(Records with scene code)
— START —
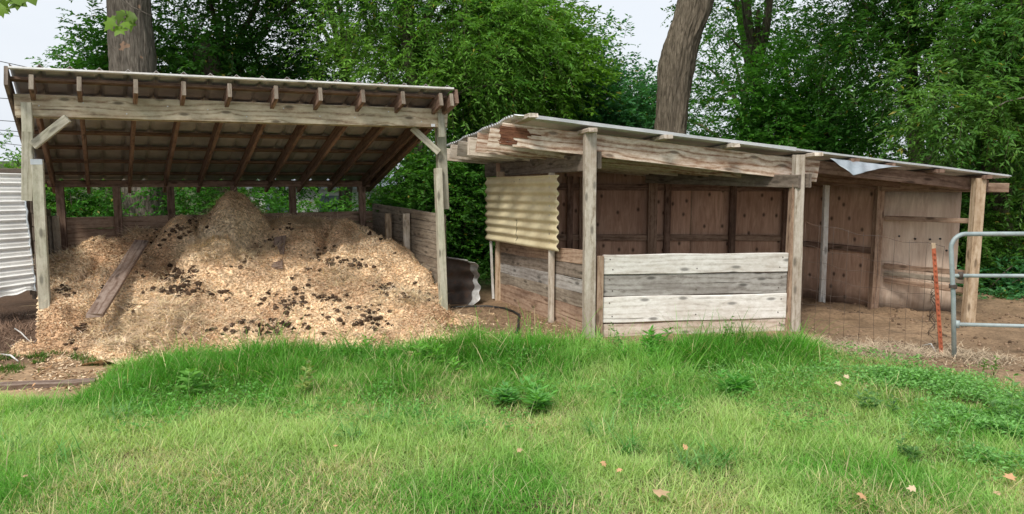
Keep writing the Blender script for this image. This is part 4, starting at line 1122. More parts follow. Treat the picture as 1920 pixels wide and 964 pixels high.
N = 4000; x = -5.6 + 1.5 * rng.random(N); y = 6.2 + 2.2 * rng.random(N); k = (grass_mask(x, y) < .5) & (x < -.585 * y); x, y = x[k], y[k]; n_ = len(x)
cc = np.array([0.26, 0.17, 0.12]) * (.4 + 1.1 * rng.random((n_, 1)))
p3 = blades(x, y, gz(x, y) + .004, .05 + .12 * rng.random(n_), .003 + .004 * rng.random(n_), .8 + .75 * rng.random(n_), rng.random(n_) * 6.283, .3 * rng.random(n_), cc, cc)
v_, f_, c_ = merge([p1, p2, p3])
tag(link('straw_litter', npmesh('straw_litter', v_, f_, colors=c_), M_chip), kind='stuff')
# small green patch on the chips at the left
N = 5000; q_ = G(50, 678); x = q_.x + .32 * rng.standard_normal(N); y = q_.y + .16 * rng.standard_normal(N) ; k = fbm(x*5, y*5, 0, 77) > .47; x, y = x[k], y[k]; n_ = len(x)
cc = np.array([0.10, 0.21, 0.03]) * (.6 + .8 * rng.random((n_, 1)))
v_, f_, c_ = merge([blades(x, y, gz(x, y), .03 + .04 * rng.random(n_), .004 + .003 * rng.random(n_), .3 + .7 * rng.random(n_), rng.random(n_) * 6.283, .8 * rng.random(n_), cc * .7, cc)])
tag(link('moss_patch', npmesh('moss_patch', v_, f_, colors=c_), M_grass), kind='stuff')

# ------------------------------------------------------------------ leaves
def leaf_quads(o, d, nrm, ln, wd, col, fold=.25):
    """o base points, d leaf direction, nrm normal; 4-vertex folded leaves"""
    s_ = np.cross(d, nrm); s_ /= np.linalg.norm(s_, axis=1, keepdims=True) + 1e-9
    n2_ = np.cross(s_, d)
    L_ = ln[:, None]; W_ = (wd * .5)[:, None]
    v0 = o; v1 = o + d * L_ * .42 + s_ * W_ + n2_ * W_ * fold; v2 = o + d * L_ - n2_ * L_ * .12; v3 = o + d * L_ * .42 - s_ * W_ + n2_ * W_ * fold
    V_ = np.stack([v0, v1, v2, v3], 1).reshape(-1, 3)
    i_ = (np.arange(len(o)) * 4)[:, None]
    F_ = np.concatenate([i_ + np.array([[0, 1, 2]]), i_ + np.array([[0, 2, 3]])], 0)
    return V_, F_, np.repeat(col, 4, 0)
def unit(v): return v / (np.linalg.norm(v, axis=1, keepdims=True) + 1e-9)
def crown(ells, ntw, m=14, leaf=(.09, .040), twig=.38, droop=.35, colA=(.035, .10, .018), colB=(.10, .22, .035), gap=.42, seed=0, gs=1.3, cs=1.0):
    rs = np.random.default_rng(seed)
    vol = np.array([e[3] * e[4] * e[5] for e in ells]) ** .75; pr_ = vol / vol.sum()
    per = 15; nc = max(6, ntw // per)
    pick_ = rs.choice(len(ells), nc * 2, p=pr_)
    E = np.array(ells)[pick_]
    u_ = unit(rs.standard_normal((len(E), 3))); r = rs.random(len(E)) ** .45
    o = E[:, :3] + u_ * r[:, None] * E[:, 3:6]
    nz_ = fbm(o[:, 0] * gs, o[:, 1] * gs, o[:, 2] * gs * 1.3, seed * 13 + 1, 3)
    keep_ = (nz_ + .08 * (rs.random(len(o)) - .5)) > gap
    o, u_, r = o[keep_][:nc], u_[keep_][:nc], r[keep_][:nc]
    # each bough: twigs fanning out of a flattened, drooping clump
    rc = (.16 + .20 * rs.random(len(o))) * cs
    cshade = rs.random(len(o))
    k_ = per; o = np.repeat(o, k_, 0); u0 = np.repeat(u_, k_, 0); rc = np.repeat(rc, k_); cshade = np.repeat(cshade, k_)
    off_ = rs.standard_normal((len(o), 3)) * np.array([1, 1, .55]); o = o + off_ * rc[:, None]; o[:, 2] -= .5 * rc * (off_[:, 0] ** 2 + off_[:, 1] ** 2) * .4
    u_ = unit(u0 * .5 + off_); n_ = len(o)
    d = unit(u_ * .8 + .55 * rs.standard_normal((n_, 3)) + np.array([0, 0, .25])); L_ = twig * (.6 + .8 * rs.random(n_))
    side_ = unit(np.cross(d, np.array([0, 0, 1.0]) + .2 * rs.standard_normal((n_, 3))))
    tt = np.repeat(((np.arange(m) + .5) / m)[None], n_, 0) + .03 * rs.standard_normal((n_, m))
    sgn = np.where(np.arange(m) % 2 == 0, 1.0, -1.0)[None, :] * np.ones((n_, 1))
    base = o[:, None] + d[:, None] * (tt * L_[:, None])[..., None]; base[..., 2] -= droop * L_[:, None] * tt ** 2
    ld_ = d[:, None] * .6 + side_[:, None] * sgn[..., None] * .85 + .28 * rs.standard_normal((n_, m, 3)); ld_[..., 2] -= droop * .7
    ld_ = unit(ld_.reshape(-1, 3)); base = base.reshape(-1, 3)
    nr_ = unit(np.array([0, 0, 1.0]) + .55 * rs.standard_normal((len(base), 3)))
    sz = (.65 + .6 * rs.random(len(base)))
    cn = fbm(o[:, 0] * .9 + 5, o[:, 1] * .9, o[:, 2] * .9, seed * 7 + 3, 2)
    mixv = np.clip(np.clip((cn - .32) / .36, 0, 1) * .45 + .45 * cshade ** 1.5 + .2 * rs.random(n_), 0, 1)
    A_, B_ = np.array(colA), np.array(colB)
    cl_ = A_ * (1 - mixv[:, None]) + B_ * mixv[:, None]
    cl_ = np.repeat(cl_, m, 0) * (.7 + .6 * rs.random((n_ * m, 1)))
    yel = rs.random(n_ * m) < .012; cl_[yel] = np.array([.32, .30, .05])
    V_, F_, C_ = leaf_quads(base, ld_, nr_, leaf[0] * sz, leaf[1] * sz, cl_)
    # twig strips
    e0 = o; e1 = o + d * (L_)[:, None]; e1[:, 2] -= droop * L_; w_ = side_ * .0035
    TV = np.stack([e0 - w_, e0 + w_, e1], 1).reshape(-1, 3); TF = (np.arange(n_) * 3)[:, None] + np.arange(3)[None] + len(V_)
    TC = np.tile(np.array([[.10, .08, .05]]), (n_ * 3, 1))
    return np.concatenate([V_, TV]), [np.concatenate([F_, TF])], np.concatenate([C_, TC]), o
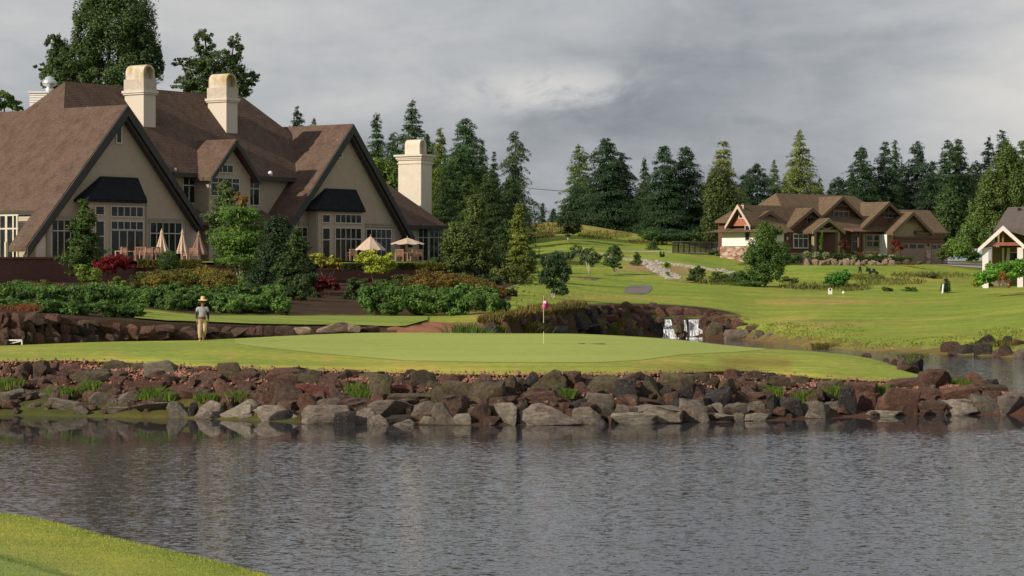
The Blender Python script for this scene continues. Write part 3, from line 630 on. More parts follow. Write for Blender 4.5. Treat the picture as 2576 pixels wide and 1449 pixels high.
# main roofs
rl, zrl = GH(670,125,7); rr_, zrr = GH(1450,140,7); zr2 = (zrl+zrr)/2
ev, zev = GH(1650,505,1.2); ru = 5.8
zev = min(zev, zr2-4)
r = MB(G); a0=(rl-ru+1.8,1.2,zev); a1=(rr_+ru,1.2,zev); a2=(rr_+ru,12.8,zev); a3=(rl-ru+1.8,12.8,zev); A=(rl,7,zr2); B=(rr_,7,zr2)
r.poly([a0,a1,B,A]).poly([a1,a2,B]).poly([a2,a3,A,B]).poly([a3,a0,A]).poly([a3,a2,a1,a0]); r.build('roof', SHING, hs, gb)
MB(G).box(rl-ru+2.5, rr_+ru-.7, 1.9, 12, gz-.6, zev-.01).build('wall', BROWN, hs, gb)
# garage block roof
g0, gz0 = GH(1920,285,5); g1, gz1 = GH(2230,290,5); e1_, ez = GH(2405,518,0.2)
r = MB(G); zt = (gz0+gz1)/2; hv = 5.2
r.poly([(g0-3,.2,ez),(e1_,.2,ez),(g1,hv,zt),(g0-3,hv,zt)]).poly([(e1_,.2,ez),(e1_,10.4,ez),(g1,hv,zt)]).poly([(e1_,10.4,ez),(g0-3,10.4,ez),(g0-3,hv,zt),(g1,hv,zt)]).poly([(g0-3,.2,ez),(g0-3,10.4,ez),(e1_,10.4,ez),(e1_,.2,ez)])
r.prism([(g0-3,.2,ez),(e1_,.2,ez),(e1_,10.4,ez),(g0-3,10.4,ez)], (0,0,-.25)); r.build('roof', SHING, hs, gb)
gl, _ = GH(1790,700,.6); MB(G).box(gl, e1_-.5, .62, 10, gz, ez-.26).build('garage_wall', TAN2, hs, gb)
MB(G).prism([(gl-.01,.6,gz+1.2),(gl-.01,3.4,gz+1.2),(gl-.01,3.4,ez-.3),(gl-.01,.6,ez-.3)], (-.05,0,0)).build('return_wall', WHITEW, hs, gb)
MB(G).box(gl-.14, gl+.5, .5, 3.5, gz-.5, gz+1.2).build('stone_base', STONE, hs, gb)
def hwin(a, v, cols=2, rows=(), name='window', par=None, fm=TAN2, w=.12):
    return window(G, hs, gb, hx(a[0]), hx(a[1]), hy(a[2]), hy(a[3]), v, cols, rows, w, name, fm=fm)
hwin((1250,1395,305,383), 3.58, 3); hwin((848,985,535,665), 1.08, 3, (.7,), fm=WHITEW); hwin((1760,1835,312,360), 2.08, 2); hwin((985,1070,370,425), 1.08, 3)
hwin((1578,1700,545,655), 1.88, 2, (.5,)); hwin((1150,1190,520,700), 1.88, 1, (), 'door'); hwin((1430,1480,540,700), 1.88, 1, (.6,)); hwin((600,640,430,460), 2.58, 1)
MB(G).box(GH(1540,600,1.88)[0], GH(1760,600,1.88)[0], 1.75, 1.87, gz+1.7, zev-.3).build('siding_panel', TAN2, hs, gb)
hwin((1578,1700,545,655), 1.74, 2, (.5,))
MB(G).box(GH(1540,600,1.7)[0], GH(1780,600,1.7)[0], 1.55, 1.74, gz, gz+1.7).build('stone_base', STONE, hs, gb)
MB(G).box(P4[0]-P4[2]+.4, P4[0]+1.6, .95, 1.09, gz-.5, gz+1.5).build('stone_base', STONE, hs, gb)
# garage doors
GD = plain('taupe garage door', (.23,.165,.12), .6, .05)
for a in ((1925,2170,622,800),(2235,2345,628,802)):
    x0, zt_ = GH(a[0],a[2],.55); x1, _ = GH(a[1],a[2],.55); 
    m = MB(G); m.box(x0, x1, .55, .62, gz, zt_)
    for k in range(1,4): m.box(x0, x1, .535, .555, gz+(zt_-gz)*k/4-.02, gz+(zt_-gz)*k/4+.02)
    d = m.build('garage_door', GD, hs, gb)
    n = 3 if x1-x0 > 4 else 2; mm = MB(G)
    for k in range(n):
        q0 = x0+(x1-x0)*(k+.12)/n; q1 = x0+(x1-x0)*(k+.88)/n; mm.box(q0, q1, .525, .56, zt_-.6, zt_-.15)
    mm.build('door_window', GLASS, d, gb)
m = MB(G); x0 = GH(1860,600,.5)[0]; m.box(x0, e1_-.5, .4, .62, GH(2000,570,.5)[1]-.1, GH(2000,570,.5)[1]+.15); m.box(x0, e1_-.5, .42, .62, GH(2000,618,.5)[1]+.05, GH(2000,575,.5)[1]-.12); m.build('lintel', BROWN, hs, gb)
for zx in (1872, 2203, 2372):
    x0 = GH(zx,700,.5)[0]; MB(G).box(x0-.45, x0+.45, .44, .62, gz, gz+1.9).build('pier', STONE, hs, gb)
for zx in (1880, 2203, 2378, 818):
    u_, z_ = GH(zx, 645 if zx > 1000 else 578, .4); MB(G).lathe((u_, .38 if zx > 1000 else .9, z_-.15), [(.02,0),(.09,.05),(.12,.3),(.02,.4)], 8).build('wall_lamp', BLACK if zx > 1000 else WHITE, hs, gb)
# metal porch roof
x0, z0 = GH(1290,440,3.5); x1, z1 = GH(1545,500,.4)
MB(G).prism([(x0-1.2,3.5,z0),(x1+.6,3.5,z0),(x1+.6,.2,z1),(x0-1.2,.2,z1)], (0,0,-.12)).build('metal_roof', plain('red metal roof', (.22,.085,.065), .5, .1), hs, gb)
m = MB(G)
for x in (x0+.3, (x0+x1)/2, x1): m.box(x-.12, x+.12, .4, .64, gz, z1-.1)
m.build('porch_post', BROWN, hs, gb)
# left end wing: gable facing left
zx0 = 430
uL, _ = GH(430,520,3); 
vA, zA = G.hitv(hx(305), hy(235), uL-2.0); vb_, zB = G.hitv(hx(185), hy(450), uL-2.0); hv = vb_-vA
pz = zB
m = MB(G); m.prism([(uL-1.7, vA-hv+.4, pz),(uL-1.7, vA+hv-.4, pz),(uL-1.7, vA, zA-.45)], (10,0,0)); m.build('wall', REDSH, hs, gb)
r = MB(G)
for sg in (-1,1): r.prism([(uL-2.3, vA, zA),(uL-2.3, vA+sg*hv, pz),(uL+11, vA+sg*hv, pz),(uL+11, vA, zA)], (0,0,-.28))
r.build('roof', SHING, hs, gb)
m = MB(G)
for sg in (-1,1): m.prism([(uL-2.31, vA, zA+.03),(uL-2.31, vA+sg*(hv+.1), pz),(uL-2.31, vA+sg*(hv+.1), pz-.4),(uL-2.31, vA, zA-.42)], (-.1,0,0))
m.build('bargeboard', plain('pale trim', (.55,.42,.33), .7, .06), hs, gb)
m = MB(G); m.box(uL-1.78, uL-1.68, vA-.4, vA+.4, pz+.8, pz+2.4); ww = m.build('window', plain('pale trim', (.55,.42,.33)), hs, gb); MB(G).box(uL-1.82, uL-1.66, vA-.22, vA+.22, pz+.95, pz+2.25).build('pane', GLASS, ww, gb)
ws0 = vA-hv-1.2; ws1, _ = G.hitv(1816, 600, uL-2.2)
r = MB(G); e = 1.2
r.poly([(uL-2.2-e,ws0-e,pz-.72),(uL-2.2-e,ws1+e*1.3,pz-.72),(uL+1,ws1-.5,pz+.25),(uL+1,ws0+.5,pz+.25)]).poly([(uL-2.2-e,ws0-e,pz-.72),(uL+1,ws0+.5,pz+.25),(uL+2.6,ws0+.5,pz+.25),(uL+2.6,ws0-e,pz-.72)])
r.poly([(uL-2.2-e,ws0-e,pz-.72),(uL+2.6,ws0-e,pz-.72),(uL+2.6,ws1+1,pz-.72),(uL-2.2-e,ws1+e*1.3,pz-.72)]).poly([(uL-2.2-e,ws1+e*1.3,pz-.72),(uL+2.6,ws1+1,pz-.72),(uL+1,ws1-.5,pz+.25)])
r.build('skirt_roof', SHING, hs, gb)
MB(G).box(uL-2.2, uL+2.2, ws0, ws1, 7.2, pz-.73).build('wall', WHITEW, hs, gb)
MB(G).box(uL-2.35, uL+2.3, ws0-.15, ws1+.15, 5.0, 7.15).build('stone_base', STONE, hs, gb)
m = MB(G); m.box(uL-2.28, uL-2.2, ws0+1.2, ws0+2.0, 7.8, 9.6); ww = m.build('window', plain('pale trim', (.55,.42,.33)), hs, gb); MB(G).box(uL-2.31, uL-2.2, ws0+1.32, ws0+1.88, 7.9, 9.5).build('pane', GLASS, ww, gb)
# skylight
c0 = GH(500, 318, 4.0); m = MB(G); m.prism([(c0[0]-.9,3.2,c0[1]-.35),(c0[0]+.5,3.2,c0[1]-.35),(c0[0]+.9,4.2,c0[1]+.45),(c0[0]-.5,4.2,c0[1]+.45)], (0,0,.2)); m.build('skylight', METAL, hs, gb)
# ================================================================ HOUSE at the right edge
Q = Frame(*W(2522,0,215)[:2], 1, -.2)
qb = Q(0,0,4.0)
nb = thing('house', 'grey roofed house cut off by the right edge, open timber porch with white columns', 'house', qb)
PW = plain('porch white', (.8,.72,.68), .6, .04)
def QH(px, py, v): return Q.hit(px, py, v)
ua, za = QH(2523,570,0); ul, zl_ = QH(2459.5,628,0); half = ua-ul; s = (za-zl_)/half
GREYSH = plain('grey brown shingle', (.12,.095,.08), .9, .2, 3)
r = MB(Q)
for sg in (-1,1): r.prism([(ua,0,za),(ua+sg*half,0,zl_),(ua+sg*half,7,zl_),(ua,7,za)], (0,0,-.2))
r.build('porch_roof', GREYSH, nb, qb)
m = MB(Q)
for sg in (-1,1): m.prism([(ua,-.01,za+.1),(ua+sg*half,-.01,zl_+.1),(ua+sg*half,-.01,zl_-.3),(ua,-.01,za-.38)], (0,-.12,0))
m.build('bargeboard', PW, nb, qb)
m = MB(Q); zc = QH(2530,618,.3)[1]; m.box(ua-half+.5, ua+half-.5, .25, .55, zc, zc+.32).box(ua-.08, ua+.08, .3, .5, zc, za-.3); m.build('porch_beam', plain('red cedar beam', (.30,.10,.06), .6, .15), nb, qb)
for x, v in ((ua-half+.75,.6),(ua+half-.75,.6),(ua-half+.75,4.5),(ua-half+2.9,6.2),(ua+.3,6.2)):
    MB(Q).prism([(x-.27,v-.27,2.8),(x+.27,v-.27,2.8),(x+.27,v+.27,2.8),(x-.27,v+.27,2.8)], (0,0,zl_-2.6)).build('column', PW, nb, qb)
MB(Q).box(ua-.9, ua+9, 7, 15, 2.8, zl_+.3).build('wall', TAN2, nb, qb)
x0, z0 = QH(2541,521,12)
r = MB(Q); r.prism([(ua-.6,6.9,za-.1),(ua+14,6.9,za-.1),(ua+14,12,z0),(x0-.2,12,z0)], (0,0,-.25)).prism([(x0-.2,12,z0),(ua+14,12,z0),(ua+14,17,za-.1),(ua-.6,17,za-.1)], (0,0,-.25)); r.prism([(ua+half*.1,1.2,za-.15),(ua+9,1.2,za-2.6),(ua+9,6.9,za-.2),(ua+.2,6.9,za-.1)], (0,0,-.2)); r.build('roof', GREYSH, nb, qb)
MB(Q).box(ua-.2, ua+14, 7.3, 16.5, zl_+.3, za-.35).build('wall', TAN2, nb, qb)
for x in (ua+.6, ua+2.2):
    m = MB(Q); bars(m, x, x+1.0, 4.6, 6.3, 7.0, .1, .08, 1, (.5,)); w_ = m.build('window', PW, nb, qb); MB(Q).box(x, x+1.0, 6.96, 6.999, 4.6, 6.3).build('pane', GLASS, w_, qb)
c0 = Q(x0+.9, 11.2, z0-.35); MB().box(c0[0]-.15, c0[0]+.15, c0[1]-.1, c0[1]+.1, c0[2]-.4, c0[2]+.25).build('roof_vent', BLACK, nb, qb)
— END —
_Task goal_
From the entries, report each line that includes the word "More".

_Complete answer_
Keep writing the Blender script for this image. This is part 4, starting at line 1122. More parts follow. Treat the picture as 1920 pixels wide and 964 pixels high.
The Blender Python script for this scene continues. Write part 3, from line 630 on. More parts follow. Write for Blender 4.5. Treat the picture as 2576 pixels wide and 1449 pixels high.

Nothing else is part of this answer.